── DATA EXTRACT ──
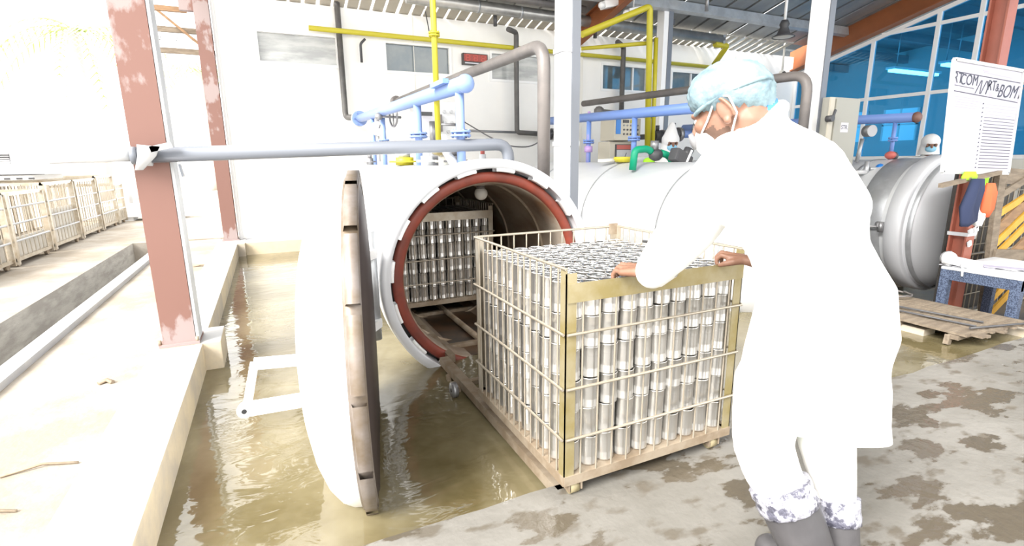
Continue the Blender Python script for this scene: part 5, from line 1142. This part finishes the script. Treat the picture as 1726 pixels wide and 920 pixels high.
# trousers, boots
mb = MB()
chain(mb, [((1.11, 0.814, 0.596), 0.088), ((1.079, 0.797, 0.513), 0.079), ((1.06, 0.785, 0.45), 0.071), ((1.069, 0.76, 0.387), 0.068), ((1.083, 0.744, 0.35), 0.063), ((1.095, 0.73, 0.32), 0.058)])
chain(mb, [((1.228, 0.738, 0.603), 0.083), ((1.203, 0.722, 0.521), 0.068), ((1.222, 0.725, 0.44), 0.066), ((1.242, 0.717, 0.361), 0.058), ((1.254, 0.703, 0.285), 0.048)])
tr = mb.build('trousers', M['coat'], wk); remesh(tr, 0.008, 3)
for nm, top, ank, r0, r1, toe in (('left', (1.083, 0.744, 0.352), (1.137, 0.640, 0.125), 0.071, 0.052, (1.085, 0.805, 0.046)), ('right', (1.254, 0.702, 0.288), (1.236, 0.655, 0.10), 0.053, 0.048, (1.205, 0.83, 0.046))):
    top = Vector(top); ank = Vector(ank); toe = Vector(toe); mid = top.lerp(ank, 0.5)
    mb = MB(); chain(mb, [(top.lerp(ank, 0.15), r0 * 0.97), (mid, r0 * 0.93), (ank, r1)])
    heel = Vector((ank.x + 0.008, ank.y - 0.025, 0.085 if nm == 'left' else 0.046)); mb.cone(ank, heel, r1, 0.045, 16); mb.ball(heel, 0.045, 2); mb.cone(heel, toe, 0.047, 0.043, 16); mb.ball(toe, 0.044, 2); mb.cone(ank, toe, r1 * 0.9, 0.04, 16)
    bt = mb.build('boot', M['boot'], wk); remesh(bt, 0.007, 4)
    ztop = bt.data.vertices
    for v in ztop:
        if v.co.z < 0.004: v.co.z = 0.004
    d = (top - ank).normalized(); _, bu, bw = basis(d); rings = []
    for t in (0.0, 0.25, 0.5, 0.75, 1.0, 1.0):
        c = top - d * 0.062 * (1 - t) ; rr_ = r0 * (1.02 + 0.03 * math.sin(t * 9)) if len(rings) < 5 else r0 * 0.8
        rings.append([c + (bu * math.cos(2 * PI * k / 36) + bw * math.sin(2 * PI * k / 36)) * rr_ * (1 + 0.025 * math.sin(k * 2.3 + t * 7)) for k in range(36)])
    MB().loft(rings).build('cuff', M['bootcuff'], bt)
    MB().obox(((heel.x + toe.x) / 2, (heel.y + toe.y) / 2, (heel.z + toe.z) / 2 - 0.035), (toe - heel) * 0.5 * 1.35, (0.045, 0.014, 0), (0, 0, 0.008)).build('sole', M['black'], bt, bevel=0.004)
MB().ball((1.155, 0.775, 0.49), 0.03, 2, (0.6, 0.6, 1.3)).build('knee_tie', M['brightgreen'], wk)

# ---------------------------------------------------------------- the two distant workers
def small_worker(label, base, z0, ztop, face, lean, maskm, extra):
    x, y = base; H = ztop - z0; s = H / 1.72
    t = thing('person', label, 'person', (x, y, z0))
    f, u, r = frame((face[0], face[1], -0.15), (0, 0, 1)); fl = Vector((f.x, f.y, 0)).normalized()
    def g(a, b, h): return Vector((x, y, z0)) + r * a * s + fl * (b * s + lean * s * max(0, h - 0.9)) + Vector((0, 0, h * s))
    hc = g(0, 0.05, 1.575)
    mb = MB(); headshape(mb, hc, f, u, r, s)
    chain(mb, [(hc - u * 0.06 * s, 0.05 * s), (g(0, 0, 1.42), 0.055 * s), (g(0, 0, 1.30), 0.11 * s), (g(0, 0, 1.0), 0.11 * s), (g(0, 0, 0.88), 0.12 * s)])
    hands = []
    for a in (-1, 1):
        el = g(a * 0.26, 0.06, 1.10); wr = g(a * 0.10, 0.30, 1.02); hands.append(wr)
        chain(mb, [(g(a * 0.08, 0, 1.36), 0.06 * s), (g(a * 0.19, 0, 1.36), 0.05 * s), (el, 0.04 * s), (wr, 0.028 * s)])
        hand(mb, wr, wr + fl * 0.07 * s - r * a * 0.02 * s, r * a, Vector((0, 0, 1)), 1)
        chain(mb, [(g(a * 0.09, 0, 0.86), 0.085 * s), (g(a * 0.10, 0.02, 0.47), 0.055 * s), (g(a * 0.10, -0.02, 0.08), 0.038 * s), (g(a * 0.11, 0.14, 0.035), 0.034 * s)])
    b = mb.build('body', M['skin'], t); remesh(b, 0.006, 2)
    mb = MB(); chain(mb, [(g(0, 0, 1.40), 0.085 * s), (g(0, 0, 1.30), 0.145 * s), (g(0, 0, 1.05), 0.145 * s), (g(0, 0, 0.80), 0.155 * s), (g(0, 0, 0.62), 0.16 * s)])
    for a in (-1, 1):
        chain(mb, [(g(a * 0.10, 0, 1.34), 0.09 * s), (g(a * 0.19, 0, 1.355), 0.075 * s), (g(a * 0.26, 0.06, 1.10), 0.064 * s), (g(a * 0.12, 0.27, 1.03), 0.046 * s)])
    c = mb.build('coat', M['coat'], t); remesh(c, 0.012, 4)
    mb = MB()
    for a in (-1, 1): chain(mb, [(g(a * 0.09, 0, 0.8), 0.095 * s), (g(a * 0.10, 0.02, 0.47), 0.075 * s), (g(a * 0.10, -0.02, 0.15), 0.06 * s)])
    o = mb.build('trousers', M['coat'], t); remesh(o, 0.012, 3)
    for a in (-1, 1):
        mb = MB(); chain(mb, [(g(a * 0.10, -0.02, 0.28), 0.068 * s), (g(a * 0.10, -0.02, 0.07), 0.055 * s), (g(a * 0.11, 0.16, 0.05), 0.048 * s)]); o = mb.build('boot', M['whitepaint'], t); remesh(o, 0.012, 3)
        for v in o.data.vertices: v.co.z = max(v.co.z, 0.002)
    R3 = Matrix((r, f, u)).transposed()
    mb = MB()
    mb.ball(hc + u * 0.035 * s - f * 0.02 * s, 0.105 * s, 3, (1.0, 1.08, 1.0), R3)
    if extra == 'peak': mb.cone(hc + u * 0.07 * s - f * 0.02 * s, hc + u * 0.22 * s - f * 0.01 * s, 0.095 * s, 0.035 * s, 16); mb.ball(hc + u * 0.21 * s - f * 0.01 * s, 0.037 * s, 2)
    mb.cone(hc - u * 0.0 * s - f * 0.035 * s, hc - u * 0.13 * s - f * 0.02 * s, 0.098 * s, 0.12 * s, 20)
    hd = mb.build('hood', M['maskcloth'], t); remesh(hd, 0.008, 3)
    mb = MB(); mb.ball(hc + f * 0.06 * s - u * 0.045 * s, 0.058 * s, 3, (1.05, 0.9, 0.85), R3); mk = mb.build('face_mask', maskm, t)
    MB().obox(hc + f * 0.085 * s + u * 0.008 * s, r * 0.055 * s, f * 0.012 * s, u * 0.014 * s).build('eye_slit', M['skin'], t)
    for a in (-1, 1):
        e = MB().ball(hc + f * 0.095 * s + u * 0.010 * s + r * a * 0.03 * s, 0.011 * s, 2).build('eye', M['hair'], t)
    if extra == 'vest':
        mb = MB(); mb.loft([[g(0, 0, h) + r * (w * s * math.cos(k * PI / 8)) + fl * (0.155 * s * math.sin(k * PI / 8)) for k in range(16)] for h, w in ((0.95, 0.155), (1.12, 0.155), (1.24, 0.14))], caps=False)
        mb.build('vest', M['lime'], t)
    return t
small_worker('small distant worker in peaked white hood and blue mask behind the middle vessel', (4.86, 5.45), -0.35, 1.50, (-0.45, -1.0), 0.15, M['bluemask'], 'peak')
small_worker('small distant worker in white hood, blue mask and lime vest behind the right-hand vessel', (8.47, 4.2), -0.35, 1.45, (-0.8, -0.6), 0.2, M['bluemask'], 'vest')
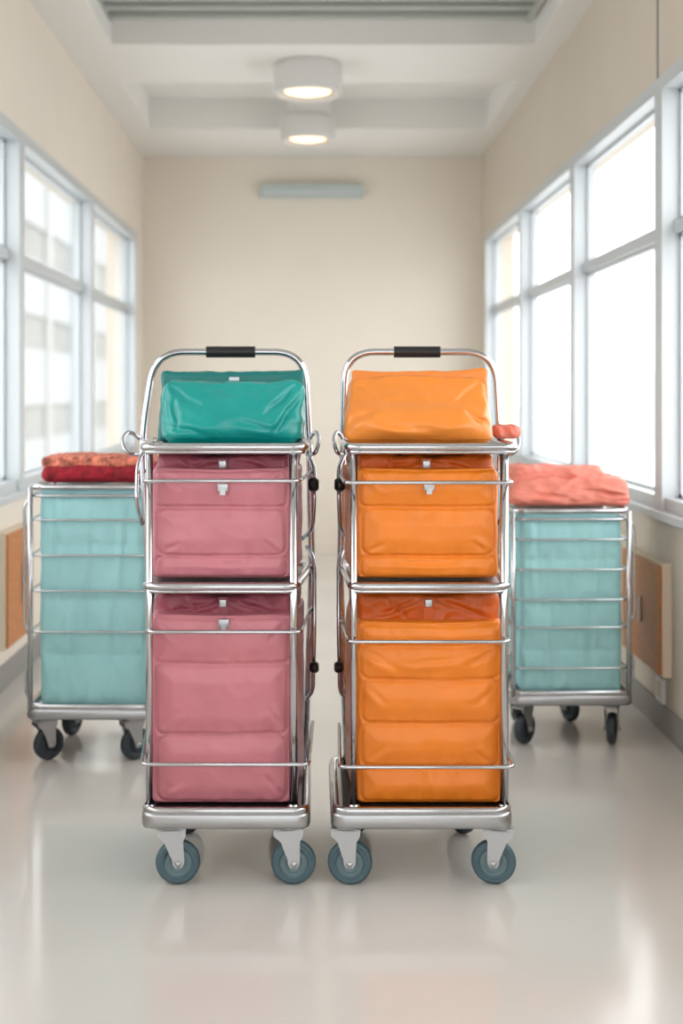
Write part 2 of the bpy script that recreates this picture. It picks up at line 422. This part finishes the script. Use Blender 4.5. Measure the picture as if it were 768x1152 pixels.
# ------------------------------------------------------------ tall double cart
def tall_cart(fx0, fx1, bx0, bx1, base0, base1, hx, grip, wheels, rails, inner):
    y0, y1 = 3.2, 3.58
    e = empty('housekeeping_cart', ((base0+base1)/2, 3.39, 0))
    a = Acc(); Q = [(base0, 3.165), (base1, 3.165), (base1, 3.64), (base0, 3.64)]
    a.rprism(Q, .148, .186, .035, M_steel, .008)
    qq = [(base0+.012, 3.178), (base1-.012, 3.178), (base1-.012, 3.628), (base0+.012, 3.628)]
    a.tube([(p[0], p[1], .190) for p in qq], .009, M_chrome, .03, True)
    a.rprism([(base0+.03, 3.2), (base1-.03, 3.2), (base1-.03, 3.6), (base0+.03, 3.6)], .182, .1885, .02, M_black, .002)  # black sheet paints the shade in the tray cavity
    a.obj('base_platform', e)
    a = Acc()
    a.tube([(fx0, y0, .18), (fx0, y0, 1.062)], .0085, M_chrome, seg=14)
    a.tube([(fx1, y0, .18), (fx1, y0, 1.062)], .0105, M_chrome, seg=14)
    for px in (fx0, fx1): a.lathe([(.0, .0), (.016, 0), (.016, .008), (.012, .014)], (px, y0, .186), (0, 0, 1), M_chrome, 20)
    h0, h1, t0, t1 = hx
    zt = Z(396, y1)
    a.tube([(bx0+.02, y1, .18), (bx0, y1, .7), (h0, y1, 1.07), (t0, y1, zt), (t1, y1, zt), (h1, y1, 1.07), (bx1, y1, .7), (bx1-.02, y1, .18)], .0095, M_chrome, .082, seg=14, n=12)
    for z, ins in ((1.065, 0), (.728, .0)):
        dx = .012 if z > 1 else .004
        c = [(fx0-dx, y0-.012), (fx1+dx+(.012 if z > 1 else 0), y0-.012), (bx1-.006, y1-.014), (bx0+.006, y1-.014)]
        a.tube([(p[0], p[1], z) for p in c], .0115, M_chrome, .03, True, seg=14, flat=.9)
        a.tube([(p[0], p[1], z-.012) for p in c], .005, M_chrome, .03, True, seg=10)
        a.rprism(c, z-.006, z+.002, .03, M_steel, .002)
    for xx in (fx0, fx1):
        s = 1 if xx == fx0 else -1
        a.tube([(xx, y0, .66), (xx+s*.004, y0+.03, .715)], .006, M_chrome)
    a.obj('frame', e)
    a = Acc()
    for py, pa, pb in rails:
        yr = 3.172; z = Z(py, yr)
        a.tube([(bx0-.002, y1, z), (X(pa, yr), yr, z), (X(pb, yr), yr, z), (bx1+.002, y1, z)], .0048, M_chrome, .018, seg=10)
    a.obj('wire_rails', e)
    a = Acc()
    for sx, bx in ((-1, h0), (1, h1)):
        k = .62 if sx == inner else 1.0
        a.tube([(bx, y1-.02, 1.07), (bx+sx*.03*k, y1-.03, 1.095), (bx+sx*.046*k, y1-.06, 1.07), (bx+sx*.030*k, y1-.08, 1.035), (bx+sx*.004, y1-.05, 1.03)], .0055, M_chrome, .02)
        if sx == inner:
            for za, zb in ((1.03, .80), (.78, .36)):
                a.tube([(bx-sx*.006, y1-.01, za), (bx+sx*.014, y1-.05, za-.03), (bx+sx*.014, y1-.09, (za+zb)/2), (bx+sx*.010, y1-.05, zb+.03), (bx-sx*.02, y1-.01, zb)], .0058, M_chrome, .03)
            a.lathe([(0, -.014), (.012, -.014), (.019, -.006), (.019, .006), (.012, .014), (0, .014)], (bx+sx*.012, y1-.12, .955), (1, 0, 0), M_black, 20)
            a.lathe([(0, -.012), (.010, -.012), (.015, -.006), (.015, .006), (.010, .012), (0, .012)], (bx+sx*.014, y1-.09, .47), (1, 0, 0), M_black, 20)
        else:
            a.tube([(bx-sx*.004, y1-.01, 1.03), (bx+sx*.006, y1-.04, 1.0), (bx+sx*.006, y1-.06, .9), (bx-sx*.004, y1-.01, .84)], .005, M_chrome, .03)
    a.obj('side_loops', e)
    a = Acc(); g0, g1 = X(grip[0], y1), X(grip[1], y1)
    a.tube([(g0, y1, zt), (g0+.004, y1, zt), (g1-.004, y1, zt), (g1, y1, zt)], .0155, M_black, seg=18)
    a.obj('handle_grip', e)
    for i, (wx, off, yaw) in enumerate(wheels):
        caster('c', e, X(wx, 3.21), 3.215, .150, .0545, yaw, off, M_tyre)
    caster('c', e, base0+.07, 3.575, .150, .0545, .9, .012, M_tyred)
    caster('c', e, base1-.07, 3.575, .150, .0545, 2.2, .012, M_tyred)
    return e

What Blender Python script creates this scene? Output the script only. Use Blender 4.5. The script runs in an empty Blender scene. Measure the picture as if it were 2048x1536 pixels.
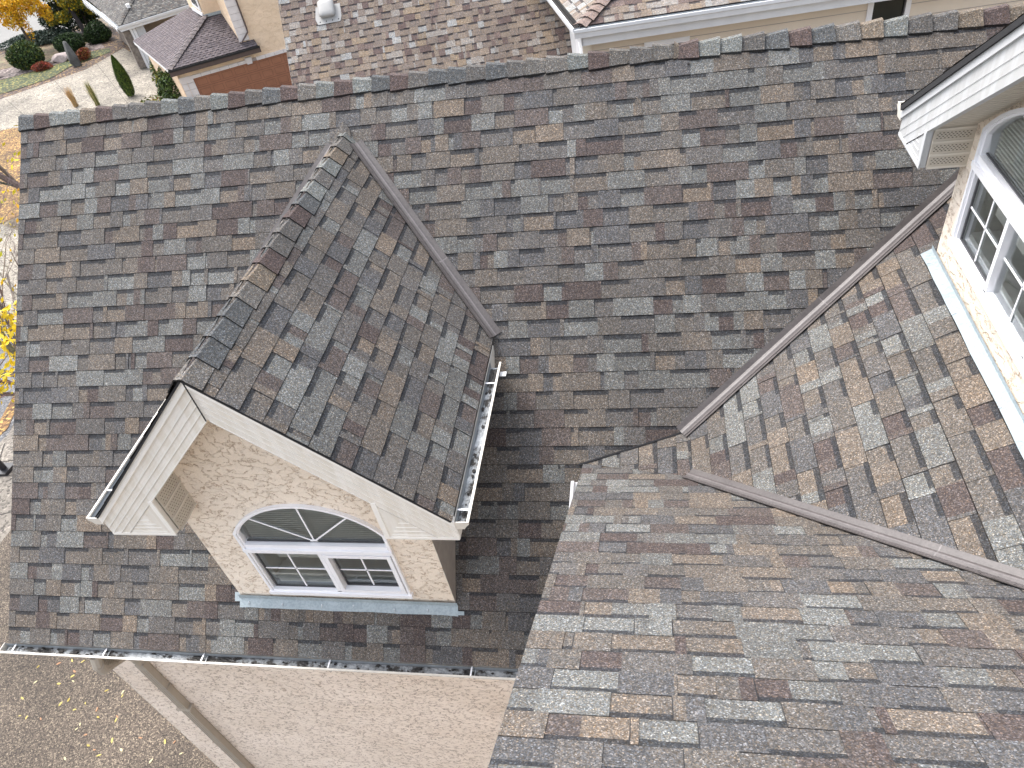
───
Return, please, the exact lines from the beginning of the entries above through the line containing "1.3)).build('knee_tie', M['brightgreen'], wk)", both included; pictures are left out.

Continue the Blender Python script for this scene: part 5, from line 1142. This part finishes the script. Treat the picture as 1726 pixels wide and 920 pixels high.
# trousers, boots
mb = MB()
chain(mb, [((1.11, 0.814, 0.596), 0.088), ((1.079, 0.797, 0.513), 0.079), ((1.06, 0.785, 0.45), 0.071), ((1.069, 0.76, 0.387), 0.068), ((1.083, 0.744, 0.35), 0.063), ((1.095, 0.73, 0.32), 0.058)])
chain(mb, [((1.228, 0.738, 0.603), 0.083), ((1.203, 0.722, 0.521), 0.068), ((1.222, 0.725, 0.44), 0.066), ((1.242, 0.717, 0.361), 0.058), ((1.254, 0.703, 0.285), 0.048)])
tr = mb.build('trousers', M['coat'], wk); remesh(tr, 0.008, 3)
for nm, top, ank, r0, r1, toe in (('left', (1.083, 0.744, 0.352), (1.137, 0.640, 0.125), 0.071, 0.052, (1.085, 0.805, 0.046)), ('right', (1.254, 0.702, 0.288), (1.236, 0.655, 0.10), 0.053, 0.048, (1.205, 0.83, 0.046))):
    top = Vector(top); ank = Vector(ank); toe = Vector(toe); mid = top.lerp(ank, 0.5)
    mb = MB(); chain(mb, [(top.lerp(ank, 0.15), r0 * 0.97), (mid, r0 * 0.93), (ank, r1)])
    heel = Vector((ank.x + 0.008, ank.y - 0.025, 0.085 if nm == 'left' else 0.046)); mb.cone(ank, heel, r1, 0.045, 16); mb.ball(heel, 0.045, 2); mb.cone(heel, toe, 0.047, 0.043, 16); mb.ball(toe, 0.044, 2); mb.cone(ank, toe, r1 * 0.9, 0.04, 16)
    bt = mb.build('boot', M['boot'], wk); remesh(bt, 0.007, 4)
    ztop = bt.data.vertices
    for v in ztop:
        if v.co.z < 0.004: v.co.z = 0.004
    d = (top - ank).normalized(); _, bu, bw = basis(d); rings = []
    for t in (0.0, 0.25, 0.5, 0.75, 1.0, 1.0):
        c = top - d * 0.062 * (1 - t) ; rr_ = r0 * (1.02 + 0.03 * math.sin(t * 9)) if len(rings) < 5 else r0 * 0.8
        rings.append([c + (bu * math.cos(2 * PI * k / 36) + bw * math.sin(2 * PI * k / 36)) * rr_ * (1 + 0.025 * math.sin(k * 2.3 + t * 7)) for k in range(36)])
    MB().loft(rings).build('cuff', M['bootcuff'], bt)
    MB().obox(((heel.x + toe.x) / 2, (heel.y + toe.y) / 2, (heel.z + toe.z) / 2 - 0.035), (toe - heel) * 0.5 * 1.35, (0.045, 0.014, 0), (0, 0, 0.008)).build('sole', M['black'], bt, bevel=0.004)
MB().ball((1.155, 0.775, 0.49), 0.03, 2, (0.6, 0.6, 1.3)).build('knee_tie', M['brightgreen'], wk)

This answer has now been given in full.